Wie is Satan? (arabisch: Iblis)
--------------------------------------------------------------------------------
"Toen Wij tot de Engelen zeiden: 'Buigt eerbiedig neer voor Adam', bogen zij zich eerbiedig neer, behalve Satan; hij weigerde en was hoogmoedig want hij was een van de ongelovigen". (Koran,2:34)
God droeg Adam op de naam van alle dingen te leren. Toen hij zover was, riep God alle Engelen (geschapen uit Licht) en Jinns (geschapen uit Vuur) samen, en ondervroeg God Adam. Adam gaf overal het juiste antwoord op. Daarop beval God alle aanwezige Engelen en Jinns te buigen voor Adam, als een teken van respect voor hem. Eén van de Jinns weigerde echter voor Adam te buigen. Deze Jinn, Satan genaamd (in het arabisch: 'Iblis'), was erg hooghartig en vond dat iemand als hij, die gemaakt was uit vuur, superieur was aan een schepsel dat slechts uit aarde gemaakt was. In zijn hoogmoed, wou hij niet buigen voor Adam, en weigerde hij dus het gebod van God uit te voeren. God besloot nu Satan te straffen voor zijn ongehoorzaamheid. Maar Satan vroeg God zijn straf uit te stellen tot aan het Einde der Tijden. Tegen dan, zei Satan, zou hij er in slagen de overgrote meerderheid van de mensen te doen afdwalen van het pad van God en tot zijn (Satan's) volgelingen te maken. God stond dit verzoek toe. Tijdens hun vijf dagelijkse gebeden vragen Muslims God om hen te beschremen tegen Satan.
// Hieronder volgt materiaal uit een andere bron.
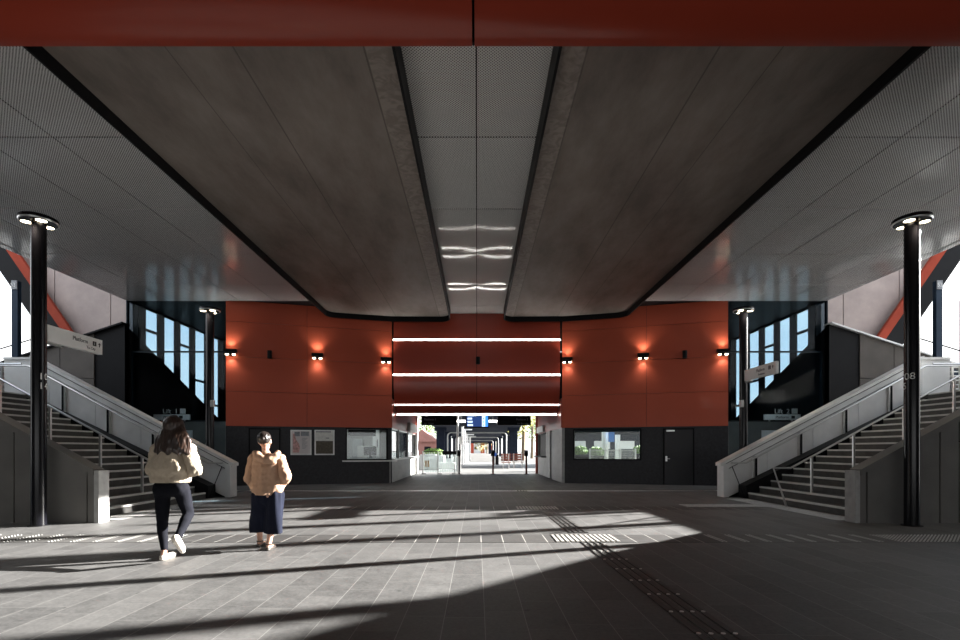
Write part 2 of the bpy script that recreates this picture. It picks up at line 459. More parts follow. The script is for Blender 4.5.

Twee belangrijkse observaties:
Vooreerst, zit reeds van in het Scheppingsverhaal verankerd dat God de jinns en de mensen vrijheid geeft om Hem te dienen of niet.
Ten tweede, is het zo dat zelfs wanneer Satan weigert een bevel van God op te volgen dat rechtstreeks betrekking heeft op Adam (de mens), het niet Adam (de mens) is die Satan straft, maar God. Reeds van in het prille begin, is dus duidelijk dat geen mens kan oordelen over geloof of ongeloof van anderen, maar dat dit alleen God toe komt.
Dit laatste gaat zo ver in de Islam, dat er een uitdrukking is die zegt dat wanneer een Muslim een andere Muslim van ongeloof beschuldigt, er al minstens één ongelovige is, nl. diegene die de andere beschuldigt van ongeloof. Immers, oordelen over geloof is iets wat alleen God toekomt. De Islam is gebouwd rond het centrale concept dat er geen god is dan God (in het arabisch: Allah). Zich een goddelijke taak aanmeten, komt neer op het zich gelijkstellen aan God, en is dus de zwaarste zonde die men zich kan inbeelden. Oordelen over het geloof van anderen, betekent het zich aanmeten van een taak die alleen God toekomt, waarbij men zich dus gelijkstelt met God. Dit is bijgevolg een zeer zware zonde. Dit hangt samen met de centrale rol van godsdienstvrijheid in het Islamitisch model.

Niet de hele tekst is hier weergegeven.